What is being asked —
Please transcribe the records precisely; pictures stay out of your copy.

Entries with scene source code —
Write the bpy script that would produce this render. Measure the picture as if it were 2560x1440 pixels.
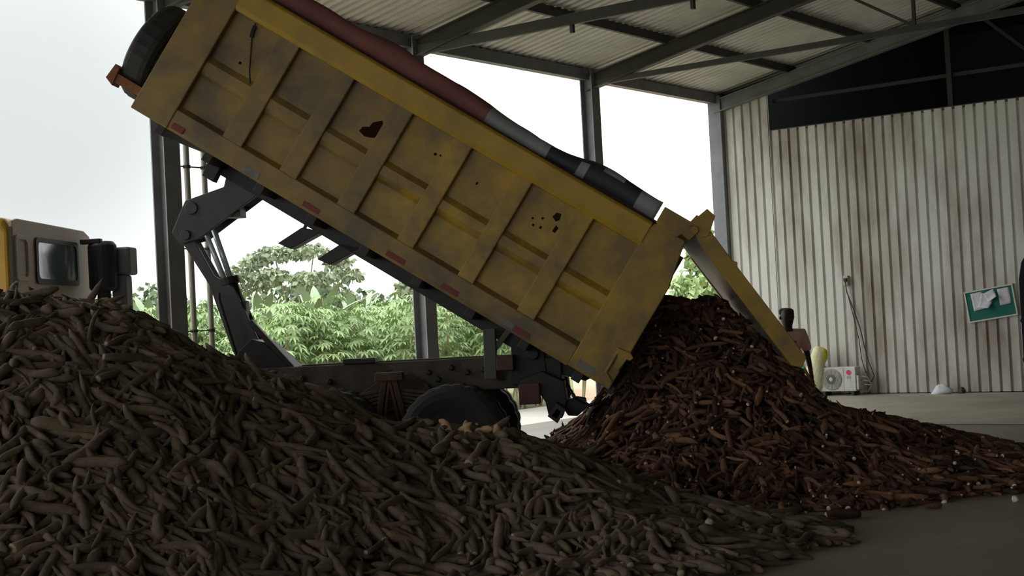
import bpy, bmesh, math, random
import numpy as np
from mathutils import Vector, Matrix
from mathutils.bvhtree import BVHTree

for o in list(bpy.data.objects): bpy.data.objects.remove(o)
SC = bpy.context.scene; COL = SC.collection
rnd = random.Random(7); NR = np.random.default_rng(11)
PI = math.pi

# ------------------------------------------------------------------ camera
PITCH, ROLL = math.atan(85/3600), .052
_r0 = Vector((1, 0, 0)); _fw = Vector((0, math.cos(PITCH), math.sin(PITCH))); _u0 = Vector((0, -math.sin(PITCH), math.cos(PITCH)))
_r = math.cos(ROLL)*_r0 - math.sin(ROLL)*_u0; _u = math.sin(ROLL)*_r0 + math.cos(ROLL)*_u0
CAM = Vector((0, 0, 1.8))
cd = bpy.data.cameras.new('camera'); cam = bpy.data.objects.new('camera', cd); COL.objects.link(cam)
cd.sensor_width = 36; cd.lens = 36*3600/2560; cd.clip_end = 500; cd.clip_start = .05
m = Matrix.Identity(4)
for i in range(3): m[i][0] = _r[i]; m[i][1] = _u[i]; m[i][2] = -_fw[i]; m[i][3] = CAM[i]
cam.matrix_world = m
SC.camera = cam

# ------------------------------------------------------------------ sky (overcast), exposure
SC.view_settings.view_transform = 'Standard'; SC.view_settings.look = 'None'
SC.view_settings.exposure = 0.0; SC.view_settings.gamma = 1.0; SC.view_settings.use_curve_mapping = False
W = bpy.data.worlds.new('overcast_sky'); SC.world = W; W.use_nodes = True
nt = W.node_tree; nt.nodes.clear()
def N(nt, t, **k):
    n = nt.nodes.new(t)
    for a, b in k.items():
        if hasattr(n, a): setattr(n, a, b)
    return n
def wmath(op, a, b=None, c=None):
    n = N(nt, 'ShaderNodeMath', operation=op)
    for i, v in enumerate((a, b, c)):
        if v is None: continue
        if isinstance(v, (int, float)): n.inputs[i].default_value = v
        else: nt.links.new(v, n.inputs[i])
    return n.outputs[0]
tc = N(nt, 'ShaderNodeTexCoord'); sep = N(nt, 'ShaderNodeSeparateXYZ'); nt.links.new(tc.outputs['Generated'], sep.inputs[0])
noi = N(nt, 'ShaderNodeTexNoise'); noi.inputs['Scale'].default_value = 3.2; noi.inputs['Detail'].default_value = 5; noi.inputs['Roughness'].default_value = .55
nt.links.new(tc.outputs['Generated'], noi.inputs['Vector'])
dp = N(nt, 'ShaderNodeVectorMath', operation='DOT_PRODUCT'); nt.links.new(tc.outputs['Generated'], dp.inputs[0])
dv = Vector((-.33, 1, .17)).normalized(); dp.inputs[1].default_value = dv
patch = N(nt, 'ShaderNodeMapRange', interpolation_type='SMOOTHSTEP'); nt.links.new(dp.outputs['Value'], patch.inputs[0])
patch.inputs[1].default_value = .978; patch.inputs[2].default_value = 1.0
clz = wmath('MULTIPLY', wmath('SUBTRACT', noi.outputs[0], .5), .45)
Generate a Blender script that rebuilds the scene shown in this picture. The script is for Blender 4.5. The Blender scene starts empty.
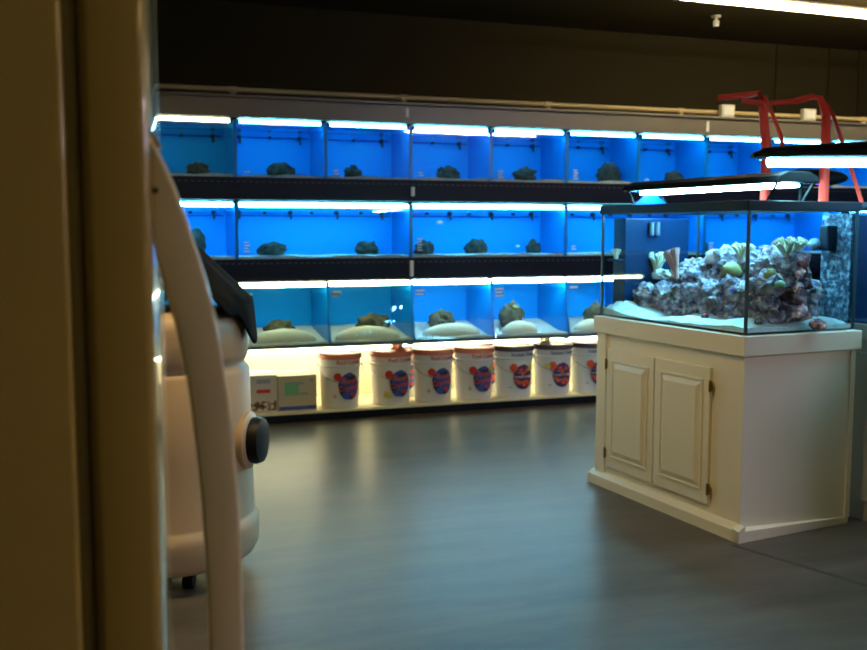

Output —
Write the bpy script that would produce this render. Measure the picture as if it were 2560x1440 pixels.
import bpy, bmesh, math, random
import numpy as np
from mathutils import Vector, Matrix
from mathutils.bvhtree import BVHTree

for o in list(bpy.data.objects): bpy.data.objects.remove(o)
SC = bpy.context.scene; COL = SC.collection
rnd = random.Random(7); NR = np.random.default_rng(11)
PI = math.pi

# ------------------------------------------------------------------ camera
PITCH, ROLL = math.atan(85/3600), .052
_r0 = Vector((1, 0, 0)); _fw = Vector((0, math.cos(PITCH), math.sin(PITCH))); _u0 = Vector((0, -math.sin(PITCH), math.cos(PITCH)))
_r = math.cos(ROLL)*_r0 - math.sin(ROLL)*_u0; _u = math.sin(ROLL)*_r0 + math.cos(ROLL)*_u0
CAM = Vector((0, 0, 1.8))
cd = bpy.data.cameras.new('camera'); cam = bpy.data.objects.new('camera', cd); COL.objects.link(cam)
cd.sensor_width = 36; cd.lens = 36*3600/2560; cd.clip_end = 500; cd.clip_start = .05
m = Matrix.Identity(4)
for i in range(3): m[i][0] = _r[i]; m[i][1] = _u[i]; m[i][2] = -_fw[i]; m[i][3] = CAM[i]
cam.matrix_world = m
SC.camera = cam

# ------------------------------------------------------------------ sky (overcast), exposure
SC.view_settings.view_transform = 'Standard'; SC.view_settings.look = 'None'
SC.view_settings.exposure = 0.0; SC.view_settings.gamma = 1.0; SC.view_settings.use_curve_mapping = False
W = bpy.data.worlds.new('overcast_sky'); SC.world = W; W.use_nodes = True
nt = W.node_tree; nt.nodes.clear()
def N(nt, t, **k):
    n = nt.nodes.new(t)
    for a, b in k.items():
        if hasattr(n, a): setattr(n, a, b)
    return n
def wmath(op, a, b=None, c=None):
    n = N(nt, 'ShaderNodeMath', operation=op)
    for i, v in enumerate((a, b, c)):
        if v is None: continue
        if isinstance(v, (int, float)): n.inputs[i].default_value = v
        else: nt.links.new(v, n.inputs[i])
    return n.outputs[0]
tc = N(nt, 'ShaderNodeTexCoord'); sep = N(nt, 'ShaderNodeSeparateXYZ'); nt.links.new(tc.outputs['Generated'], sep.inputs[0])
noi = N(nt, 'ShaderNodeTexNoise'); noi.inputs['Scale'].default_value = 3.2; noi.inputs['Detail'].default_value = 5; noi.inputs['Roughness'].default_value = .55
nt.links.new(tc.outputs['Generated'], noi.inputs['Vector'])
dp = N(nt, 'ShaderNodeVectorMath', operation='DOT_PRODUCT'); nt.links.new(tc.outputs['Generated'], dp.inputs[0])
dv = Vector((-.33, 1, .17)).normalized(); dp.inputs[1].default_value = dv
patch = N(nt, 'ShaderNodeMapRange', interpolation_type='SMOOTHSTEP'); nt.links.new(dp.outputs['Value'], patch.inputs[0])
patch.inputs[1].default_value = .978; patch.inputs[2].default_value = 1.0
clz = wmath('MULTIPLY', wmath('SUBTRACT', noi.outputs[0], .5), .45)
Generate a Blender script that rebuilds the scene shown in this picture. The script is for Blender 4.5. The Blender scene starts empty.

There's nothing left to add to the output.